Serbia lifts key rate for a fourth month

 

Bloomberg

Serbia lifted its benchmark interest rate for a fourth month, the highest since July 2019, following in the footsteps of peers in eastern Europe to confront persistent price pressure.
The central bank in Belgrade increased the one-week repurchase rate by 25 basis points to 2.75%, a move that none of the 18 economists in a Bloomberg survey forecast. Eleven had seen an increase to 3%, while seven expected
no change at policy makers’ monthly meeting.
The National Bank of Serbia joined the region’s hike frenzy only in April, after defying the trend for months even as Serbia’s consumer-price index began gaining pace last year, breaching the Balkan nation’s tolerance band for prices of 1.5% to 4.5% to reach the levels last seen in 2013.
The annual inflation rate, at 10.4% in May, probably peaked in June and is likely to ease as of July, the head of the nation’s Statistics Office, Miladin Kovacevic, told RTS broadcaster.

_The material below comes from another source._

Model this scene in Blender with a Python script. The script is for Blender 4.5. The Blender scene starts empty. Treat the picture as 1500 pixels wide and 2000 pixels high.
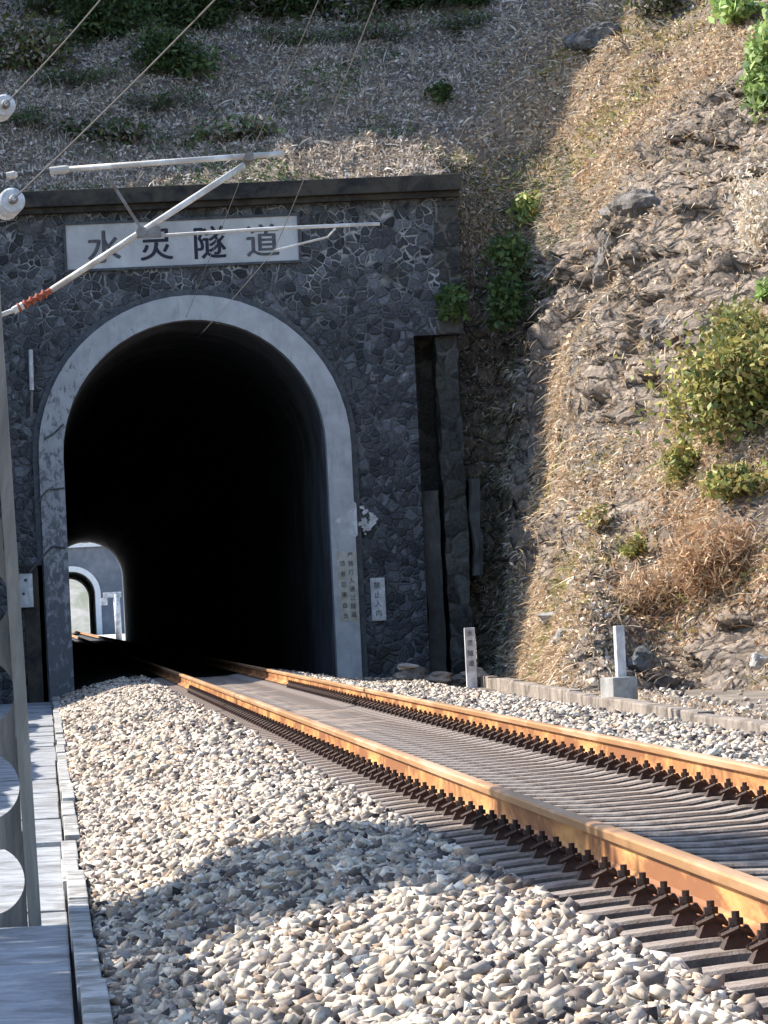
import bpy, bmesh, math, random
import numpy as np
from mathutils import Vector, Matrix, noise as noise_

random.seed(7)
rng = np.random.default_rng(11)
S = bpy.context.scene
COL = S.collection

# ------------------------------------------------------------------ camera
# x = across the track (right +), y = along the track, z = up, rail head at 0
FPX = 9000.0
CAMZ = 0.93
VP = (90.0, 1221.0)
ROLL = 0.047
yc = Vector((VP[0] - 750.0, 1000.0 - VP[1], -FPX)).normalized()
zc = Vector((-ROLL, 1.0, 0.0))
zc = (zc - yc * zc.dot(yc)).normalized()
xc = yc.cross(zc).normalized()
M = Matrix((xc, yc, zc)).transposed()            # world -> camera
cam_d = bpy.data.cameras.new('Camera')
cam = bpy.data.objects.new('Camera', cam_d)
COL.objects.link(cam)
cam.matrix_world = Matrix.Translation((0, 0, CAMZ)) @ M.transposed().to_4x4()
cam_d.sensor_fit = 'VERTICAL'
cam_d.sensor_height = 24.0
cam_d.sensor_width = 18.0
cam_d.lens = 24.0 * FPX / 2000.0
cam_d.clip_start = 0.5
cam_d.clip_end = 6000.0
S.camera = cam
S.render.resolution_x, S.render.resolution_y = 768, 1024

# ------------------------------------------------------------------ light
SUN = Vector((-0.70, 0.36, 0.66)).normalized()
el = math.asin(SUN.z)
W = bpy.data.worlds.new('World')
S.world = W
W.use_nodes = True
wn = W.node_tree
bg = wn.nodes['Background']
sky = wn.nodes.new('ShaderNodeTexSky')
sky.sky_type = 'NISHITA'
sky.sun_disc = False
sky.ozone_density = 2.5
sky.sun_elevation = el
sky.sun_rotation = math.atan2(SUN.x, SUN.y)
wn.links.new(sky.outputs['Color'], bg.inputs['Color'])
bg.inputs['Strength'].default_value = 0.15
sd = bpy.data.lights.new('Sun', 'SUN')
sd.energy = 5.0
sd.angle = math.radians(0.5)
sd.color = (1.0, 0.93, 0.84)
so = bpy.data.objects.new('Sun', sd)
so.rotation_euler = (-SUN).to_track_quat('-Z', 'Y').to_euler()
so.location = (-30, 30, 60)
COL.objects.link(so)
S.view_settings.view_transform = 'Standard'
S.view_settings.look = 'None'
S.view_settings.exposure = 1.08
S.view_settings.gamma = 1.0

# ------------------------------------------------------------------ helpers
MT = M.transposed()
def P(px, py, Y):
    """world point at depth Y (metres along the track) seen at photo pixel px, py"""
    d = MT @ Vector((px - 750.0, 1000.0 - py, -FPX))
    return Vector((0, 0, CAMZ)) + d * (Y / d.y)

OFF = {}
def tag(o, label=None, cat=None, group=None, kind=None):
    if label: o['label'] = label
    if cat: o['category'] = cat
    if group: o['group'] = group
    if kind: o['kind'] = kind
    return o

def empty(name, loc, label, cat, group=None):
    o = bpy.data.objects.new(name, None)
    o.location = loc
    o.empty_display_size = 0.3
    COL.objects.link(o)
    OFF[o.name] = Vector(loc)
    return tag(o, label, cat, group)

def link_mesh(name, me, m, parent=None, loc=None):
    """me is in world coordinates; loc = base of a top-level thing"""
    off = OFF[parent.name] if parent else Vector(loc or (0, 0, 0))
    me.transform(Matrix.Translation(-off))
    o = bpy.data.objects.new(name, me)
    COL.objects.link(o)
    if m: me.materials.append(m)
    if parent: o.parent = parent
    else: o.location = off
    OFF[o.name] = off
    return o

class MB:
    def __init__(s): s.v = []; s.f = []; s.c = []
    def add(s, vs, fs):
        n = len(s.v); s.v += [tuple(v) for v in vs]; s.f += [tuple(i + n for i in f) for f in fs]
    def box(s, x0, x1, y0, y1, z0, z1):
        s.add([(x0,y0,z0),(x1,y0,z0),(x1,y1,z0),(x0,y1,z0),(x0,y0,z1),(x1,y0,z1),(x1,y1,z1),(x0,y1,z1)],
              [(3,2,1,0),(4,5,6,7),(0,1,5,4),(1,2,6,5),(2,3,7,6),(3,0,4,7)])
    def tube(s, pts, r, n=8, cap=True, r1=None):
        pts = [Vector(p) for p in pts]
        rings = []
        for i, p in enumerate(pts):
            d = (pts[min(i+1, len(pts)-1)] - pts[max(i-1, 0)]).normalized()
            a = Vector((0,0,1)) if abs(d.z) < 0.9 else Vector((1,0,0))
            u = d.cross(a).normalized(); w = d.cross(u)
            rr = r if r1 is None else r + (r1 - r) * i / max(1, len(pts) - 1)
            rings.append([p + (u*math.cos(2*math.pi*k/n) + w*math.sin(2*math.pi*k/n))*rr for k in range(n)])
        vs = [v for R in rings for v in R]; fs = []
        for i in range(len(pts)-1):
            for k in range(n):
                a, b = i*n+k, i*n+(k+1) % n
                fs.append((a, b, b+n, a+n))
        if cap:
            fs.append(tuple(range(n-1, -1, -1))); fs.append(tuple((len(pts)-1)*n+k for k in range(n)))
        s.add(vs, fs)
    def prism_y(s, prof, y0, y1):
        n = len(prof)
        vs = [(x, y0, z) for x, z in prof] + [(x, y1, z) for x, z in prof]
        fs = [(i, (i+1) % n, n+(i+1) % n, n+i) for i in range(n)] + [tuple(range(n-1,-1,-1)), tuple(range(n, 2*n))]
        s.add(vs, fs)
    def disc_stack(s, p, d, rs, n=14):
        """lathe: rs = [(t, r)] along d from p"""
        d = Vector(d).normalized(); p = Vector(p)
        a = Vector((0,0,1)) if abs(d.z) < 0.9 else Vector((1,0,0))
        u = d.cross(a).normalized(); w = d.cross(u)
        vs = []; fs = []
        for t, r in rs:
            vs += [p + d*t + (u*math.cos(2*math.pi*k/n) + w*math.sin(2*math.pi*k/n))*r for k in range(n)]
        for i in range(len(rs)-1):
            for k in range(n):
                a_, b_ = i*n+k, i*n+(k+1) % n
                fs.append((a_, b_, b_+n, a_+n))
        fs.append(tuple(range(n-1,-1,-1))); fs.append(tuple((len(rs)-1)*n+k for k in range(n)))
        s.add(vs, fs)
    def mesh(s, name, bevel=0, smooth=False):
        me = bpy.data.meshes.new(name)
        me.from_pydata(s.v, [], s.f)
        bm = bmesh.new(); bm.from_mesh(me)
        bmesh.ops.recalc_face_normals(bm, faces=bm.faces[:])
        if bevel:
            es = [e for e in bm.edges if len(e.link_faces) == 2 and e.calc_face_angle(0) > 0.6]
            bmesh.ops.bevel(bm, geom=es, offset=bevel, segments=2, affect='EDGES', profile=0.6)
        if smooth:
            for f in bm.faces: f.smooth = True
        bm.to_mesh(me); bm.free()
        return me
    def build(s, name, m, parent=None, loc=None, bevel=0, smooth=False):
        return link_mesh(name, s.mesh(name, bevel, smooth), m, parent, loc)

def np_mesh(name, verts, loops, nside, m, col=None, loc=(0, 0, 0), parent=None):
    """verts (N,3), loops (F,nside) ints; col (N,) or (N,3) point attribute"""
    me = bpy.data.meshes.new(name)
    off = np.array(OFF[parent.name] if parent else loc)
    v = (verts - off).astype(np.float32)
    nf = len(loops)
    me.vertices.add(len(v)); me.vertices.foreach_set('co', v.ravel())
    me.loops.add(nf * nside); me.loops.foreach_set('vertex_index', loops.astype(np.int32).ravel())
    me.polygons.add(nf)
    me.polygons.foreach_set('loop_start', (np.arange(nf) * nside).astype(np.int32))
    me.update(calc_edges=True)
    if col is not None:
        a = me.attributes.new('tint', 'FLOAT_COLOR', 'POINT')
        c = np.ones((len(v), 4), np.float32); c[:, :col.shape[1]] = col
        a.data.foreach_set('color', c.ravel())
    o = bpy.data.objects.new(name, me)
    COL.objects.link(o)
    me.materials.append(m)
    if parent: o.parent = parent
    else: o.location = loc
    OFF[o.name] = Vector(off)
    return o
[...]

The headline figure for the past month will be published on July 12.
The monetary authority has said the consumer-price index would return to the target range only in the second half of 2023.
Energy and food prices have led the increases, but even core inflation, which excludes the volatile prices, has gone up, last reported at 6.3% for May.
Rate hikes helped eased pressure on the dinar, which the bank keeps in a narrow range against the euro using interventions on the local currency market. The bank spent more than 2.7 billion euros ($2.8 billion) from October to April to fend off depreciation pressures, but switched to net purchases in May, a sign of revived demand for the currency.